What if Putin Ran OPEC?

The Russian president’s plan to form a natural-gas cartel sounds terrifying. It isn’t.

Last week, Russian President Vladimir Putin sent chills through Western Europe when he discussed the possibility of forming a gas-producers’ association with countries like Libya and Iran. “A gas OPEC is an interesting idea. We will think about it,” he said. “We are not going to set up a cartel. But it would be correct to co-ordinate our activities with an eye to the solution of the main goal of unconditionally and securely supplying the main consumers of energy resources.”

Uh-oh!

Here is a government that already uses its control of vital energy supplies as a weapon against its neighbors proposing to join forces with a charter member of the Axis of Evil—the better to intimidate rival nations all over the world.

Russia’s natural-gas supplies are one of its most powerful economic resources. Natural gas, which burns cleaner than coal, is a fuel of the future. According to the Energy Information Administration’s excellent data on natural gas, Russia alone accounted for 22.7 percent of global natural-gas production in 2004, compared with 19 percent for the United States. Were Russia to form a cartel with Iran, Egypt, Libya, Saudi Arabia, the United Arab Emirates, Qatar, and Algeria, they’d control a combined 35 percent of 2004 production.

But even though Putin’s pipelines feed the growing European thirst for gas, we don’t have much to fear from a Putin-led gas cartel. In fact, a gas cartel might even be good news for America. While energy cartels like OPEC can cause short-term dislocations, they actually have a pretty sad record of controlling prices and bending the world to their whims.

OPEC is like the Star Wars bar scene of geopolitics—a collection of autocrats, despots, kleptocrats, and monarchies skilled at duplicity and prone to invading each other. Cartels seek to influence prices by setting production quotas. But autocratic countries frequently find reasons to cheat, producing more when prices are high, for example. A gas cartel would be just as fractious. The notion that Vladimir Putin, Mahmoud Ahmadinejad, and Muyammar Qaddafi would reliably stick to the terms of a cartel pact is laughable.

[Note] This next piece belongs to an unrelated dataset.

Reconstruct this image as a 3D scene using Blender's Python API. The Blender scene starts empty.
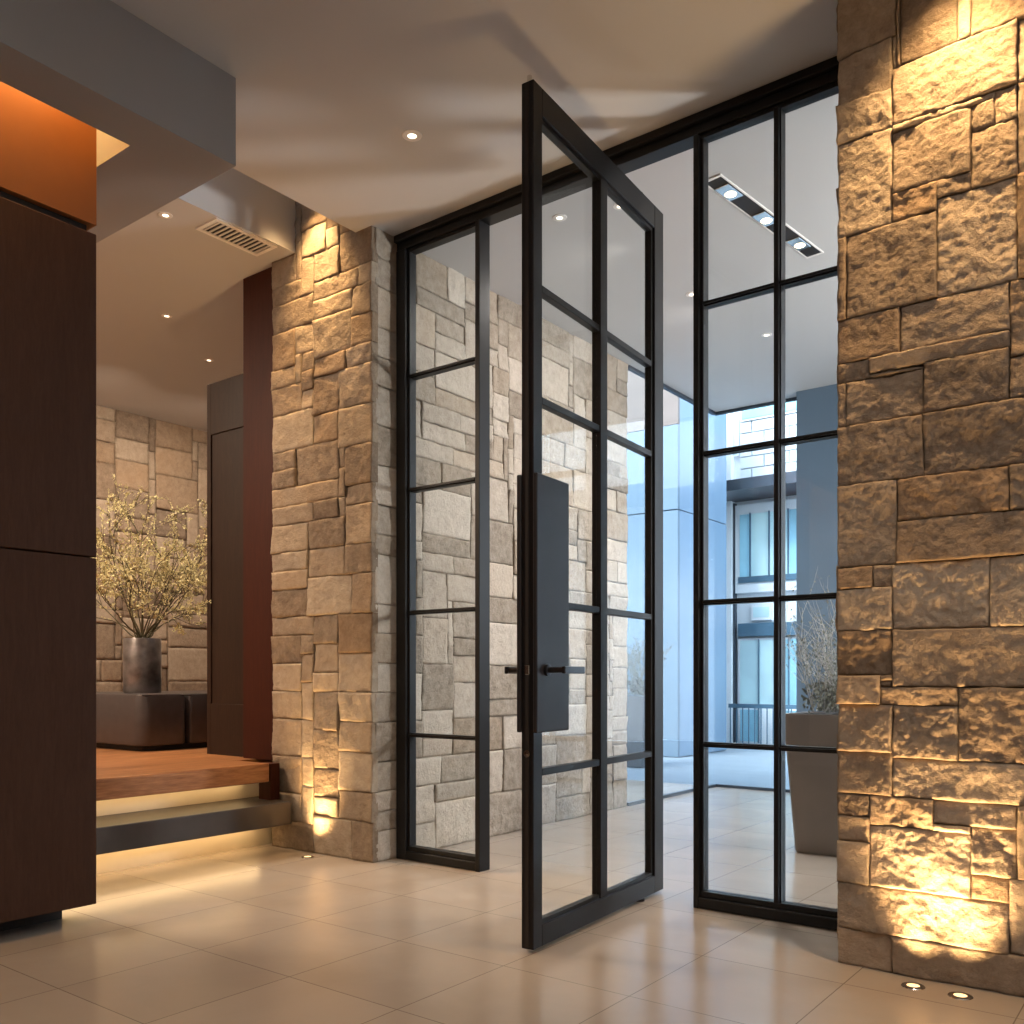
import bpy, bmesh, math, random
from mathutils import Vector, Matrix, noise
random.seed(7)
scene = bpy.context.scene
COL = scene.collection
PI = math.pi

# ------------------------------------------------------------------ helpers
CAMZ, F, HOR = 1.2, 913.0, 678.0
FX, FY, RX, RY = -.6046, .7965, .7965, .6046
def ray(px, py):
    l = (px - 512) / F
    return FX + RX * l, FY + RY * l, (HOR - py) / F
def at_y(px, py, Y):
    d = ray(px, py); t = Y / d[1]
    return d[0] * t, Y, CAMZ + d[2] * t
def at_z(px, py, Z):
    d = ray(px, py); t = (Z - CAMZ) / d[2]
    return d[0] * t, d[1] * t, Z

class MB:
    """collects boxes, tubes and quads into one mesh"""
    def __init__(self): self.bm = bmesh.new()
    def box(self, x0, x1, y0, y1, z0, z1, bev=0.0, seg=1, mat=None):
        b = bmesh.new()
        vs = [b.verts.new((x, y, z)) for x in (x0, x1) for y in (y0, y1) for z in (z0, z1)]
        for f in ((0,1,3,2),(4,6,7,5),(0,4,5,1),(2,3,7,6),(0,2,6,4),(1,5,7,3)):
            b.faces.new([vs[i] for i in f])
        bmesh.ops.recalc_face_normals(b, faces=b.faces)
        if bev > 0:
            bmesh.ops.bevel(b, geom=list(b.edges), offset=bev, segments=seg, affect='EDGES', profile=.5)
        self.merge(b, mat); return self
    def prism(self, pts, z0, z1, bev=0.0, mat=None):
        b = bmesh.new()
        lo = [b.verts.new((p[0], p[1], z0)) for p in pts]
        hi = [b.verts.new((p[0], p[1], z1)) for p in pts]
        n = len(pts)
        b.faces.new(lo[::-1]); b.faces.new(hi)
        for i in range(n): b.faces.new((lo[i], lo[(i+1) % n], hi[(i+1) % n], hi[i]))
        bmesh.ops.recalc_face_normals(b, faces=b.faces)
        if bev > 0:
            es = [e for e in b.edges if abs(e.verts[0].co.z - e.verts[1].co.z) < 1e-6]
            bmesh.ops.bevel(b, geom=es, offset=bev, segments=2, affect='EDGES', profile=.5)
        self.merge(b, mat); return self
    def lathe(self, prof, n=40, mat=None):
        b = bmesh.new(); rings = []
        for r, z in prof:
            rings.append([b.verts.new((r * math.cos(2*PI*k/n), r * math.sin(2*PI*k/n), z)) for k in range(n)])
        for a, c in zip(rings, rings[1:]):
            for k in range(n): b.faces.new((a[k], a[(k+1) % n], c[(k+1) % n], c[k]))
        if prof[0][0] > 1e-4: b.faces.new(rings[0][::-1])
        if prof[-1][0] > 1e-4: b.faces.new(rings[-1])
        bmesh.ops.remove_doubles(b, verts=b.verts, dist=1e-5)
        bmesh.ops.recalc_face_normals(b, faces=b.faces)
        self.merge(b, mat); return self
    def tube(self, pts, r0, r1, n=5):
        b = self.bm; prev = None; m = len(pts)
        for i, p in enumerate(pts):
            p = Vector(p)
            d = (Vector(pts[min(i+1, m-1)]) - Vector(pts[max(i-1, 0)])).normalized()
            u = d.orthogonal().normalized(); v = d.cross(u)
            r = r0 + (r1 - r0) * i / max(1, m-1)
            ring = [b.verts.new(p + (u * math.cos(2*PI*k/n) + v * math.sin(2*PI*k/n)) * r) for k in range(n)]
            if prev:
                # align ring to the previous one
                best = min(range(n), key=lambda s: sum((ring[(k+s) % n].co - prev[k].co).length for k in range(n)))
                ring = ring[best:] + ring[:best]
                for k in range(n): b.faces.new((prev[k], prev[(k+1) % n], ring[(k+1) % n], ring[k]))
            else: b.faces.new(ring[::-1])
            prev = ring
        b.faces.new(prev); return self
    def merge(self, b, mat=None):
        if mat is not None: bmesh.ops.transform(b, matrix=mat, verts=b.verts)
        me = bpy.data.meshes.new('tmp'); b.to_mesh(me); b.free()
        self.bm.from_mesh(me); bpy.data.meshes.remove(me)
    def build(self, name, mat, parent=None, smooth=False, loc=None):
        me = bpy.data.meshes.new(name); self.bm.to_mesh(me); self.bm.free()
        o = bpy.data.objects.new(name, me); COL.objects.link(o)
        me.materials.append(mat)
        if smooth:
            me.polygons.foreach_set('use_smooth', [True] * len(me.polygons))
            try: me.set_sharp_from_angle(angle=math.radians(40))
            except Exception: pass
        if parent: o.parent = parent
        if loc: o.location = loc
        return o
def box(name, mat, x0, x1, y0, y1, z0, z1, parent=None, bev=0.0):
    return MB().box(x0, x1, y0, y1, z0, z1, bev).build(name, mat, parent)
def tag(o, label=None, cat=None, group=None, kind=None):
    if label: o['label'] = label
    if cat: o['category'] = cat
    if group: o['group'] = group
    if kind: o['kind'] = kind
    return o
def thing(name, label, cat, loc=(0, 0, 0), rz=0, group=None, kind=None):
    o = bpy.data.objects.new(name, None); COL.objects.link(o)
    o.location = loc; o.rotation_euler = (0, 0, rz); o.empty_display_size = .1
    return tag(o, label, cat, group, kind)
def dup(root, loc, label, rz=None):
    r = root.copy(); COL.objects.link(r); r.location = loc; r['label'] = label
    if rz is not None: r.rotation_euler = (0, 0, rz)
    for ch in list(root.children):
        c = ch.copy(); COL.objects.link(c); c.parent = r
        for g in list(ch.children):
            d = g.copy(); COL.objects.link(d); d.parent = c
    return r
def structure(o, label=None, cat=None):
    return tag(o, label, cat, None, 'structure')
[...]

What’s more, the natural-gas cartel would find its power limited by large producers who wouldn’t join. In 2004, the United States, Canada, the Netherlands, Norway, and the United Kingdom—democratic, liberal, Western countries all—collectively accounted for 35 percent of total global production. The fear and annoyance induced by a Putin cartel would induce Western gas producers to invest in production at home, as Norway is already doing, or goad the United States to make greater efforts to tap into large domestic reserves by opening up new areas for exploration.

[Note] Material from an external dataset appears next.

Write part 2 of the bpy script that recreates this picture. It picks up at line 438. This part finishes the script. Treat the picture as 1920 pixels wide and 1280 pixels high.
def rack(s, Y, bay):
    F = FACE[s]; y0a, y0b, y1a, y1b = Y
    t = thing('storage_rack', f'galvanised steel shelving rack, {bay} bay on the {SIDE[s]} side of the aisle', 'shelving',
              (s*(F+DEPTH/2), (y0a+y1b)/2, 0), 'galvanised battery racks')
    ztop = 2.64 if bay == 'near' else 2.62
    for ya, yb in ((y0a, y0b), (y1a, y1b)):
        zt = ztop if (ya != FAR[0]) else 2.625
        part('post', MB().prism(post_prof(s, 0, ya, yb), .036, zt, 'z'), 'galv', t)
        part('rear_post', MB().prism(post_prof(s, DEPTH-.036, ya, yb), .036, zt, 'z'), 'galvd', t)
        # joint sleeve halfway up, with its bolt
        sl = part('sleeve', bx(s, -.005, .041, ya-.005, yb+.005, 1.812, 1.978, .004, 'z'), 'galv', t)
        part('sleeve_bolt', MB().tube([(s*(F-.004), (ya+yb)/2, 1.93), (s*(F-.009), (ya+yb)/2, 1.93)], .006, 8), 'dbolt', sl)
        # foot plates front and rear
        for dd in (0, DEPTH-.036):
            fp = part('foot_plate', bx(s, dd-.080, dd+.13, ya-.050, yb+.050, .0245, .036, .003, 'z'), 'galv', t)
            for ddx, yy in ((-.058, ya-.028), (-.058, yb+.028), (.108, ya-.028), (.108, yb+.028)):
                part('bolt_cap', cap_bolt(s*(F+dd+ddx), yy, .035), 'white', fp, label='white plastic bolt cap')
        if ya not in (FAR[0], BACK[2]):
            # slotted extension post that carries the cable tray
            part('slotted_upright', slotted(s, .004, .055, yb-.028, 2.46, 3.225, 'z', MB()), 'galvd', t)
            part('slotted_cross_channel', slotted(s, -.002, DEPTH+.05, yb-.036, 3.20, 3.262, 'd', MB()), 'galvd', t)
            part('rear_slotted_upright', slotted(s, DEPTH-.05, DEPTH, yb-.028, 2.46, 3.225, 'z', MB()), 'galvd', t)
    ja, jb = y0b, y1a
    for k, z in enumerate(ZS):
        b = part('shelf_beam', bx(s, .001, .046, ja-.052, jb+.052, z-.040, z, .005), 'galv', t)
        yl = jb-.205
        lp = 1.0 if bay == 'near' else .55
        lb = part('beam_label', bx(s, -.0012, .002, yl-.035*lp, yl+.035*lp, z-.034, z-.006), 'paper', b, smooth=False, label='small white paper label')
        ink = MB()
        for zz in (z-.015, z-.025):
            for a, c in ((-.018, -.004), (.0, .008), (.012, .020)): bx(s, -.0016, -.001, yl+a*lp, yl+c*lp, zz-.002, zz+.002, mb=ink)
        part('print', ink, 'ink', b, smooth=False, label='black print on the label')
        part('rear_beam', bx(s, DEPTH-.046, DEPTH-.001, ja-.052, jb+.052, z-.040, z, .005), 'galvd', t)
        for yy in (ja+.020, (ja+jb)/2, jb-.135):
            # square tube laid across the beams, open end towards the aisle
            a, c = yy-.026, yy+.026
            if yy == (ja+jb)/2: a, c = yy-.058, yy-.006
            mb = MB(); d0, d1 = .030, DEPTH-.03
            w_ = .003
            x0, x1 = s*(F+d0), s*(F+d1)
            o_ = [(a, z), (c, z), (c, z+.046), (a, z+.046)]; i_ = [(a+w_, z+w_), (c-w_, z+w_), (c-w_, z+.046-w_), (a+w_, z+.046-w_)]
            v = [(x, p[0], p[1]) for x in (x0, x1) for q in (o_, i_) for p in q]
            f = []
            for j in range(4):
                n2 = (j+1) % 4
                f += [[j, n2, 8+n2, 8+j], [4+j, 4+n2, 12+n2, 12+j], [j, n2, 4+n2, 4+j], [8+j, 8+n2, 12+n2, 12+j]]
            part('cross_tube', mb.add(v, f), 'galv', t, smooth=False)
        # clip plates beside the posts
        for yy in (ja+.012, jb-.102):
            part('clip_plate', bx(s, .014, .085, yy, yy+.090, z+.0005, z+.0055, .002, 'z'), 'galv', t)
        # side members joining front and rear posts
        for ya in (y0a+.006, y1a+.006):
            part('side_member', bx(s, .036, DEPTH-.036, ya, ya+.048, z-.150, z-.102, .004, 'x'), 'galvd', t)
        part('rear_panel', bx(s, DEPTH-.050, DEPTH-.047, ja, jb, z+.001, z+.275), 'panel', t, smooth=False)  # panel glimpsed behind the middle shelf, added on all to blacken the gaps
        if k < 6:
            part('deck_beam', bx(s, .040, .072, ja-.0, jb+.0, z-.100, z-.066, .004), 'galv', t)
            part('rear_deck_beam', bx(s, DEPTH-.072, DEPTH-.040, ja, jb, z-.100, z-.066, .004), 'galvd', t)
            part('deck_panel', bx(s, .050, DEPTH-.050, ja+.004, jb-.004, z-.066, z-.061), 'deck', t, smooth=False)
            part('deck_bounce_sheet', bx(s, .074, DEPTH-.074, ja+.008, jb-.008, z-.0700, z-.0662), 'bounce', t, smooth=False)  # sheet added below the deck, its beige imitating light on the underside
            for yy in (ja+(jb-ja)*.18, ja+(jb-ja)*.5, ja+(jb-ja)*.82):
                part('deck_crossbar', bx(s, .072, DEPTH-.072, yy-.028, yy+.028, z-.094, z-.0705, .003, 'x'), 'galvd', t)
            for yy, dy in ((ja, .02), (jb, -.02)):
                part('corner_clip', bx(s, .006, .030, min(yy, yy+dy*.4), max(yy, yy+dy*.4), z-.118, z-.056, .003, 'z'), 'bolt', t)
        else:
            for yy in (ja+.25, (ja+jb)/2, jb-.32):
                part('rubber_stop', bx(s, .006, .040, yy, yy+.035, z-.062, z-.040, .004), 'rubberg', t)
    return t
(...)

More importantly, cartel efforts to manipulate the supply and price of natural gas would provide more incentives for consumers to reduce use and to redouble already frenzied efforts to develop alternative sources of energy: ethanol, solar, coal gasification, and nuclear energy. In Germany, leaders fretting over the reliance upon Russia for natural gas and oil are reconsidering the nation’s move to phase out nuclear energy. Periods of sustained higher gas prices—combined with growing concern about the environmental, economic, and geopolitical costs of fossil fuels—have stimulated changes in policy and behavior. The International Energy Agency last month reported that the 30 members of the Organization for Economic Cooperation and Development slashed their collective consumption of oil by 0.6 percent in 2006—the first decline in 206 years.

Finally, the hyperdynamic and constantly changing economic climate makes the enterprise of controlling commodity prices a fool’s errand. Over the past decade, OPEC has done a poor job of keeping oil prices where it wants them to be, as shown by this long-term chart of Brent Crude Oil. OPEC didn’t want $10-per-barrel petroleum in 1999 any more than it wanted $70-per-barrel petroleum in 2006. And yet factors far beyond the control of OPEC governments conspired to move prices dramatically. The same factors that have wreaked havoc with the price of oil would presumably affect the price of natural gas: the rise of China and India, the advent of giant hedge funds speculating in the commodity, a recession in the United States, terrorist attacks, and war in the Middle East. If Putin is bent on rebuilding a Russian-led alliance that can stick it to the West, he’s going to have to come up with something better than a natural-gas cartel.